Casey Neil & The Norway Rats

The music of Casey Neill & The Norway Rats combines high energy rock rave-ups and haunting lush acoustic reveries built around melodic narrative songwriting. The Norway Rats are a collective of Portland indie all star players whose credits include The Decemberists, Eels, Viva Voce and more. Neill has been touring with the band and solo throughout the USA, Japan, and Europe for more than a decade, performing his songs at venues such as Town Hall in New York, San Francisco's Great American Music Hall, and the Newport Folk Festival. The new Norway Rats record Subterrene is a major leap forward for the band that No Depression calls "a milestone in Neill and company’s trajectory thus far" while Rolling Stone says " (Neill's) songs mask their complexities beneath a simple, singalong-worthy surface... these swimming waters have serious depth."




CASEY NEILL & THE NORWAY RATS - SUBTERRENE

“Poly Styrene’s prophetic riffing on the alienation of modern synthetic culture is among my favorite lyric writing ever,” says songwriter Casey Neill, who named his latest album Subterrene (March 23 / Incident Recordings) as a nod to cult punk icons, X-Ray Spex (the lyric is from their great tune “Let’s Submerge”).

That familiar, ecstatic collision of hope and despair, romance and chaos, past and future, is at the core of Subterrene the first album in five years from Casey Neill & The Norway Rats, a band with a reputation as a Portland supergroup: Neill on guitar and vocals, The Decemberists’ Jenny Conlee-Drizos on keyboards, Eels’ Chet Lyster on guitars and production, Amelia’s Jesse Emerson on bass, and Priory’s Joe Mengis on drums, with contributions from Scott McCaughey and REM’s Peter Buck (Neill often performs with Scott and Peter in The Minus 5), along with Thayer Serrano and Death Cab for Cutie’s Dave Depper. (Chris Funk from the Decemberists produced Casey’s previous LP, All You Pretty Vandals).

Described by Neill as a work of “dystopian romance,” Subterrene is all about storytelling, punk rock grit and alt-rock abandon. From its very first moments, it’s clear that Neill is tapping into new creative wells, eschewing the Americana roots of his past albums in favor of bolder arrangements that draw on a wide variety of influences.
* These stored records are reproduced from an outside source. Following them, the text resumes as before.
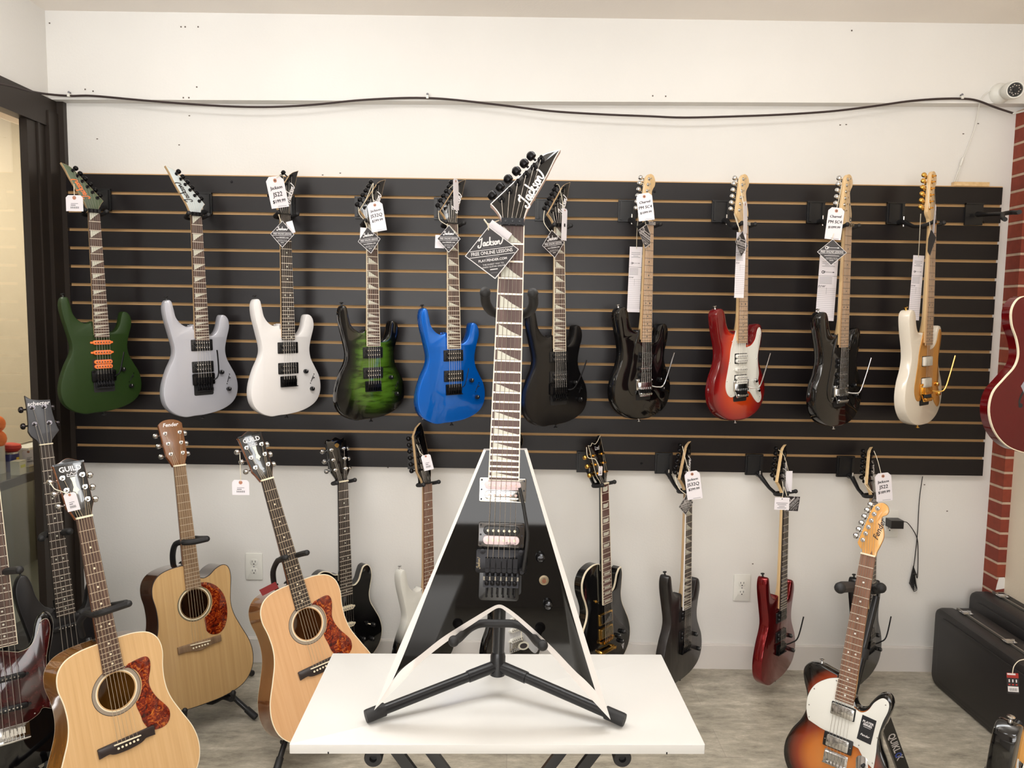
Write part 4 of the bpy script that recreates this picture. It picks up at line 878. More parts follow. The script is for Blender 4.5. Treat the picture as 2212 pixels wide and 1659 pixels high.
# stand of the V guitar
hub = at(1075, 1437, 1.585); hub.z = max(hub.z, ZT+0.03)
def onT(px, py, dz=0.014): return at_z(px, py, ZT+dz)
fL, fR = onT(790, 1548), onT(1349, 1556)
SR = thing('guitar_stand', Matrix.Translation(Vector((hub.x, hub.y, ZT))), 'small black tubular guitar stand on the white shelf board, holding the V guitar', 'guitar stand')
o_ = Vector((hub.x, hub.y, ZT))
def local(p): return p - o_
for f in (fL, fR):
    b = MB(); d = (f-hub).normalized(); p0 = local(hub + d*0.02 + Vector((0,0,0.0)))
    b.tube([p0, local(f - d*0.02)], 0.0105, M_PAINTBLK, 18); lg_ = b.build('leg', SR)
    b = MB(); b.lathe([(0.0128,0),(0.0132,0.002),(0.0132,0.036),(0.0124,0.04),(0.001,0.04)], local(f - d*0.04+Vector((0,0,0.0))), d, M_RUBBER, 22); b.build('rubber_foot', lg_)
    b = MB(); b.tube([local(hub), local(hub+d*0.07)], 0.0125, M_PAINTBLK, 18); b.build('leg_socket', SR)
    b = MB(); s_ = -1 if f is fL else 1
    b.ball(local(hub + Vector((s_*0.0195, -0.0125, -0.004))), 0.0045, M_CHROME, 12); b.build('rivet', SR)
b = MB(); bk = Vector((hub.x+0.0, hub.y+0.13, ZT+0.014)); b.tube([local(hub), local(bk)], 0.0105, M_PAINTBLK, 14); b.build('leg', SR)
yk = at(1102, 668, 1.60)
top = Vector((yk.x, yk.y, yk.z-0.01))
b = MB(); b.lathe([(0.0165,-0.02),(0.0165,0.02),(0.0135,0.03)], local(hub), (top-hub), M_PAINTBLK, 18); b.tube([local(hub), local(hub+(top-hub)*0.45)], 0.0135, M_PAINTBLK, 18); b.tube([local(hub+(top-hub)*0.42), local(top)], 0.010, M_PAINTBLK, 16)
b.build('post', SR)
b = MB(); pts = [at(1048, 632, 1.475), at(1050, 655, 1.505), at(1062, 672, 1.555), at(1085, 680, 1.59), at(1102, 682, 1.60), at(1122, 681, 1.59), at(1142, 673, 1.555), at(1152, 658, 1.505), at(1151, 634, 1.475)]
pp = spline3([local(p) for p in pts], 5); b.tube(pp, 0.0095, M_RUBBER, 14); b.ball(pp[0], 0.0108, M_RUBBER); b.ball(pp[-1], 0.0108, M_RUBBER); b.build('neck_yoke', SR)
b = MB(); hz = at(1076, 1347, 1.53)
cr = [at(980, 1385, 1.385), at(992, 1378, 1.42), at(1015, 1357, 1.50), at(1040, 1347, 1.53), hz, at(1112, 1348, 1.53), at(1138, 1361, 1.50), at(1160, 1386, 1.42), at(1172, 1394, 1.385)]
pp = spline3([local(p) for p in cr], 5); b.tube(pp, [0.0082]*len(pp), M_RUBBER, 14); b.ball(pp[0], 0.0105, M_RUBBER); b.ball(pp[-1], 0.0105, M_RUBBER); b.build('cradle', SR)
# ------------------------------------------------------------------ HANGERS
def hanger(M, L, plate_px, label, Yp=YP, group=None, post=None, empty=False, wy=None):
    # plate on the panel at a pixel, swivelling arm to the yoke under the headstock
    P = at(plate_px[0], plate_px[1], Yp)
    H = thing('guitar_hanger', Matrix.Translation(P), label, 'guitar hanger', group)
    b = MB(); b.box((0, -0.004, 0), (0.072, 0.008, 0.088), M_PBLK); b.box((0, -0.007, 0.041), (0.072, 0.010, 0.006), M_PBLK); b.box((0, -0.006, -0.041), (0.072, 0.010, 0.006), M_PBLK)
    for sx in (-1, 1): b.box((sx*0.026, -0.011, 0.0), (0.008, 0.012, 0.074), M_PBLK); b.lathe([(0.006,0),(0.006,0.004)], (sx*0.022, -0.012, -0.032), (0,-1,0), M_RUBBER, 10)
    b.build('mounting_plate', H, smooth=False)
    kk = M.to_scale()[0]
    def G(x, y, z): return (M @ Vector((x/1000, L+y/1000, z/1000))) - P
    base = Vector((0.014, -0.012, -0.038)); yb = G(0, -6, -42)
    b = MB(); b.tube([base, base+Vector((0,-0.03,0)), yb.lerp(base, 0.3)+Vector((0,0,-0.004)), yb], [0.011, 0.010, 0.007, 0.007], M_PBLK, 10); b.tube([base+Vector((0,-0.035,-0.02)), base+Vector((0,-0.035,0.02))], 0.003, M_CHROME, 8)
    b.build('swivel_arm', H)
    b = MB(); yk = [G(-40,4,30), G(-38,0,16), G(-35,-4,0), G(-30,-7,-20), G(-14,-8,-34), G(0,-8,-36), G(14,-8,-34), G(30,-7,-20), G(35,-4,0), G(38,0,16), G(40,4,30)]
    pp = spline3(yk, 4); b.tube(pp, 0.0072*kk, M_RUBBER, 12); b.ball(pp[0], 0.0088, M_RUBBER, 12); b.ball(pp[-1], 0.0088, M_RUBBER, 12); b.build('padded_yoke', H)
    return H
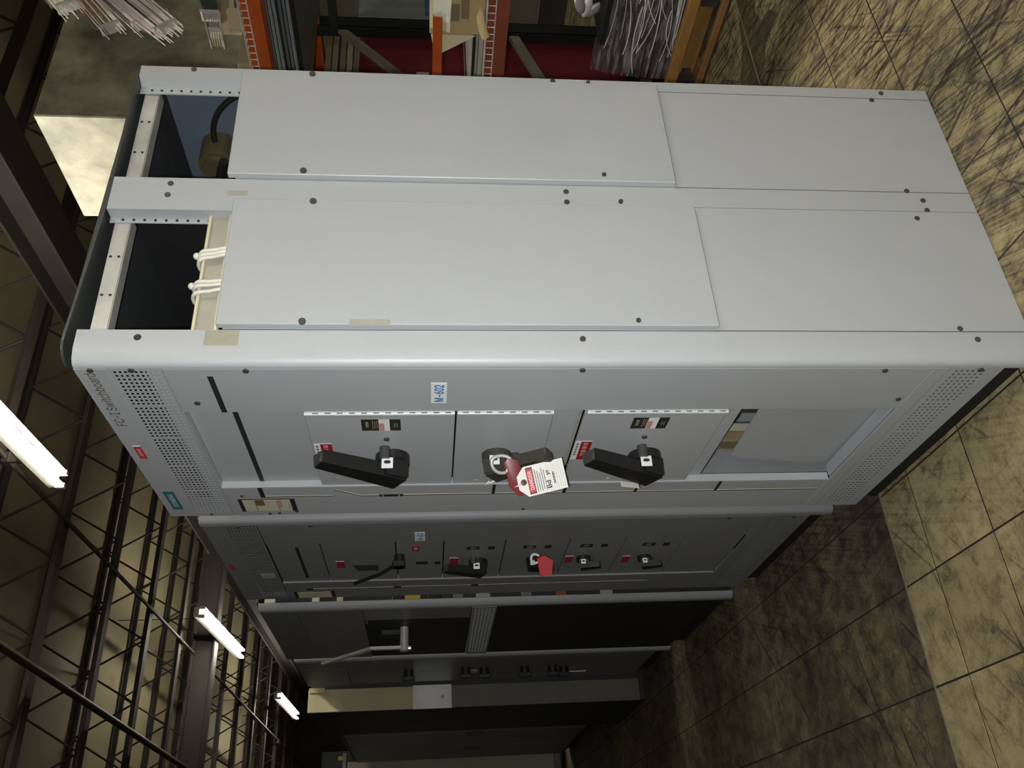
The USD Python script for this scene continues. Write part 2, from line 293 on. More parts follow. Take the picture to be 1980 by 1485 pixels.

Synthesizers and electronic elements weave in and out underneath razor sharp guitars, while Neill’s reedy, raspy voice can call to mind everyone from Michael Stipe to the late Gord Downie.

While not a traditional concept album, Subterrene follows a distinct story arc, and the ominous-yet-defiantly-optimistic portraits it paints were inspired in equal parts by vintage sci-fi novels, our current political climate, and the globetrotting manner in which Neill’s lived for the past few years.

“I started buying old trade paperback copies of Ursula K. Le Guin science fiction books,” he explains. “Her stories are so political and dark, but her perspective on the world is still totally filled with hope, and that was very much on my mind while I was writing these songs.”

At the same time, Neill was having flashbacks to Ridley Scott’s Blade Runner during multiple tours of Japan with Big Bridges—his side project with legendary guitar hero Takashi O’Hashi—and getting a firsthand look at the current state of America as he reconnected with his activist roots on a marathon tour on behalf of an environmental group protesting Trump administration policies.

“There’s an ugliness out there that needs to be confronted,” says Neill, “but I think in the process, we also have to be careful not to lose whatever spark we have inside us. We’re not trying to fight what we hate; we’re trying to defend what we love.”

Over the past five years, Neill’s had quite a bit of time to reflect on where it’s all taken him, so it should come as little surprise that many of the songs on Subterrene contemplate just what it means to truly find yourself. While the album offers no easy answers, it does manage find some of the magic in the madness. On tracks like “In the Swim” and “Deathless,” Neill reconciles the pain of loss with beauty of life, while on the hypnotic “Savages,” he’s able to look back fondly on the struggles of self-discovery from a safe distance, and “Everyone Wants to be Found” draws inspiration from the work of late journalist Matt Power, a friend who managed to capture the essence of characters from around the globe with his writing.

“When you make a living as a musician or a journalist or doing anything that involves a lot of traveling,” says Neill, “you get to know people all over the world and find out you’re linked to them in ways never even imagined. That song really draws on that feeling of being connected to people. It’s about finding your place in the world, even if it turns out that that place is everywhere.”